Hak-hak Perempuan di Tempat Kerja dan Masalahnya
https://www.naviri.org/2018/02/perempuan-di-tempat-kerja.html
Naviri.Org - Saat ini, bukan hanya laki-laki yang bekerja mencari nafkah, namun juga perempuan. Kenyataan itu bisa dilatari beragam hal. Bisa karena si perempuan memang memilih untuk bekerja, karena senang memiliki karier sendiri, dan tidak ingin menggantungkan segalanya pada pasangan. Atau bisa pula karena si perempuan merasa juga harus ikut bekerja mencari nafkah karena penghasilan suami yang tidak mencukupi untuk memenuhi kebutuhan sehari-hari.
Fenomena semacam itu tentu berbeda dengan yang terjadi sekian puluh tahun yang lalu, khususnya di Indonesia. Di masa lalu, pihak laki-laki (suami) yang bekerja, sementara perempuan (istri) mengurus rumah tangga.
Karenanya, aturan terkait kerja di perusahaan pun sering kali hanya fokus pada pekerja laki-laki, karena fenomena pekerja perempuan bisa dibilang baru muncul belakangan. Karenanya pula, aturan-aturan itu tentunya sudah perlu direvisi, untuk disesuaikan dengan kondisi yang sekarang terjadi.
UU No. 13 tahun 2003 tentang tenaga kerja mengatur soal hak-hak karyawan perempuan. Beberapa di antaranya menyangkut hak cuti haid, cuti melahirkan, cuti keguguran, kesempatan untuk menyusui, dan layanan antar-jemput bagi karyawan perempuan yang bekerja di atas pukul 23.00 hingga 05.00.

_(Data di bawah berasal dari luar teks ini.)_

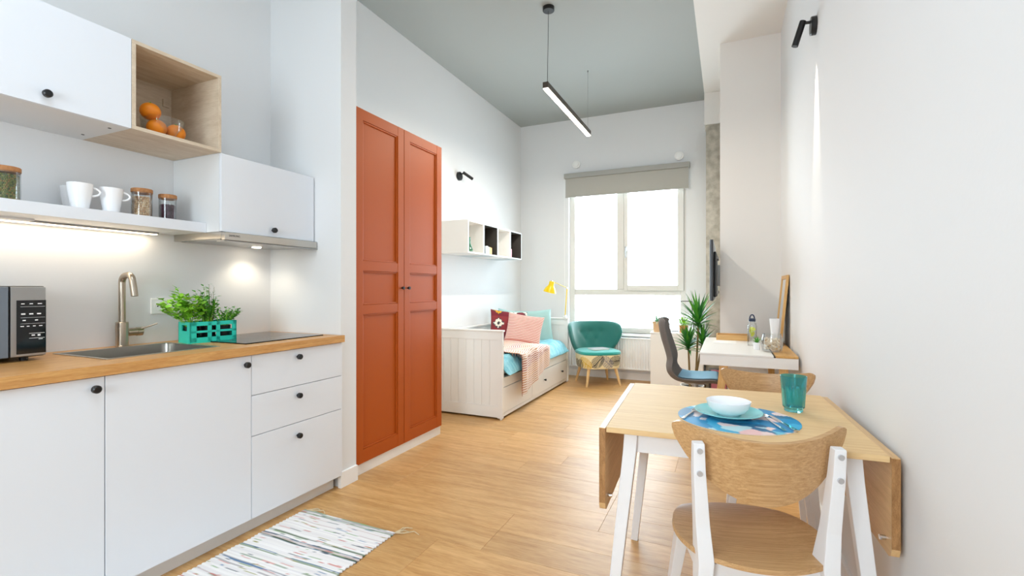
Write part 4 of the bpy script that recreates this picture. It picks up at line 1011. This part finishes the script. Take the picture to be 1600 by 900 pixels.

Isu lain adalah hak untuk menyusui. Sekalipun perusahaan wajib memberi kesempatan bagi karyawan yang jadi ibu untuk menyusui anaknya, masih sumir dalam hal implementasi. Apakah di tempat kerja? Apakah telah tersedia ruangan khusus menyusui yang memadai?
Pemerintah menggalang kampanye tentang "mengutamakan ASI", tetapi perempuan di tempat kerja hanya diberi waktu tiga bulan cuti, sejak menjelang persalinan hingga pascapersalinan.
Logika perusahaan mengabaikan hak khusus karyawan perempuan karena lazim melihat pekerja sebagai tenaga produktif. Dalam kasus terburuk, ia bahkan terjadi secara meluas di lingkungan kerja pabrik, tempat yang biasanya paling tinggi dalam kasus-kasus pengabaian hak buruh.
Kebijakan pro-perempuan
Optimisme penerapan kebijakan pro-perempuan tak cuma muncul dari mereka yang aktif dalam gerakan-gerakan sosial, tetapi juga pimpinan-pimpinan perusahaan yang peduli pada isu-isu gender.
Dari pemerintah, kebijakan serupa muncul dari Aceh, yang ironisnya sebagai provinsi yang menerapkan diskriminasi terhadap perempuan dan minoritas seksual lain, termasuk agama, di bawah syariat Islam.
Dalam salah satu pasal peraturan gubernur tahun 2016 tentang pemberian ASI eksklusif, karyawan yang baru melahirkan mendapat cuti selama 180 hari (6 bulan). Selain itu perusahaan di sana juga diwajibkan membuat ruangan khusus untuk menyusui.
Mengutip buku Polemik Publik Kebijakan Cuti 6 Bulan (Ratnalia Indriasari et. al., 2016), Menteri Dalam Negeri Tjahjo Kumolo menanggapinya bahwa aturan itu lebih karena Aceh adalah wilayah otonomi khusus dengan dasar syariat Islam. "Sepanjang tidak mencakup enam kewenangan pusat," katanya, "terserah daerah. Kalau DPRD-nya setuju dan dibuat perda, ya enggak ada masalah.”
Sebaliknya, Wakil Presiden Jusuf Kalla justru menanggapi negatif peraturan gubernur ini. “UU-nya kan tidak begitu dan tentunya peraturan di bawah tidak boleh bertentangan dengan UU,” katanya.